What this task involves:
Answer with the number of lines in the listing below that contain the word "scene", and nothing else.

Dataset extract:
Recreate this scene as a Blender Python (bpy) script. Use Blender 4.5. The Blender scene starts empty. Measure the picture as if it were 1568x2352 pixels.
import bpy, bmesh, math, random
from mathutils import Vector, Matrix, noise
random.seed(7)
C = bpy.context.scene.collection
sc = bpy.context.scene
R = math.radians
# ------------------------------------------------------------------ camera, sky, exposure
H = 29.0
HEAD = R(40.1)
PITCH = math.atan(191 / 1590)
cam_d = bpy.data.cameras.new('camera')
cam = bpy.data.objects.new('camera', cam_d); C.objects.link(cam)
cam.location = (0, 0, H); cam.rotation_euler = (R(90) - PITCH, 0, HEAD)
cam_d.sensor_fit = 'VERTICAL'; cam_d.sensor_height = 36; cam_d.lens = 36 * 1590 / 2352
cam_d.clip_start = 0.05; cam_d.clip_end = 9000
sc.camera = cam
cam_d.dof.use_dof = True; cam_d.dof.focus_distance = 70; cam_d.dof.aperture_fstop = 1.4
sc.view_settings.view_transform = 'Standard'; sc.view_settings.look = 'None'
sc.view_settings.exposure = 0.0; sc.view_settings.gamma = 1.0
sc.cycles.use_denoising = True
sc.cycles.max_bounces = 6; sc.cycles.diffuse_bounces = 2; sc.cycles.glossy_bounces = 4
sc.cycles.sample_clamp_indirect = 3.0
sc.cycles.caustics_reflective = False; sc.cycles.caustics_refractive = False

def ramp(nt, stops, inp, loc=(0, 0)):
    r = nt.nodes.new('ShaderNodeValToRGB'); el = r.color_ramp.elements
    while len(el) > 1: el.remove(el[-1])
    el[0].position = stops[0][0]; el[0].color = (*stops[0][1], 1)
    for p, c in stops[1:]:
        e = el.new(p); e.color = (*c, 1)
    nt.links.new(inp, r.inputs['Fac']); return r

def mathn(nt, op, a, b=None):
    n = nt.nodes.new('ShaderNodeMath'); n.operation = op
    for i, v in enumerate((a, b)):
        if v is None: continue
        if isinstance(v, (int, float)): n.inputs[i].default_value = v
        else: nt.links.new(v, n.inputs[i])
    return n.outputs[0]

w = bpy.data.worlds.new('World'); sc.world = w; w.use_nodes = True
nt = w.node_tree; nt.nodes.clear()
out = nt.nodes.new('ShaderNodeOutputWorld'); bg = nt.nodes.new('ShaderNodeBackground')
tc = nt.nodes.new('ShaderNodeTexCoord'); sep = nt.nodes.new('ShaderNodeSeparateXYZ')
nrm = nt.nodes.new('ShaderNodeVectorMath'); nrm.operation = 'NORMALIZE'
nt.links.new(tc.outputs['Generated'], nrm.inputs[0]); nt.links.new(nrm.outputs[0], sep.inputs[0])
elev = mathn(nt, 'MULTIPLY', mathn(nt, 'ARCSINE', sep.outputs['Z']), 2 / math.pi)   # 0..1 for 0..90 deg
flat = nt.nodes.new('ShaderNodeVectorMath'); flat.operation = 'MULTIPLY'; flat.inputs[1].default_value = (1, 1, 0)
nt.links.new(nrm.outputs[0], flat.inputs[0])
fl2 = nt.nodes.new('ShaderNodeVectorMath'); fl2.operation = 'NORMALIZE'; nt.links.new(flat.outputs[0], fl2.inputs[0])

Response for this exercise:
3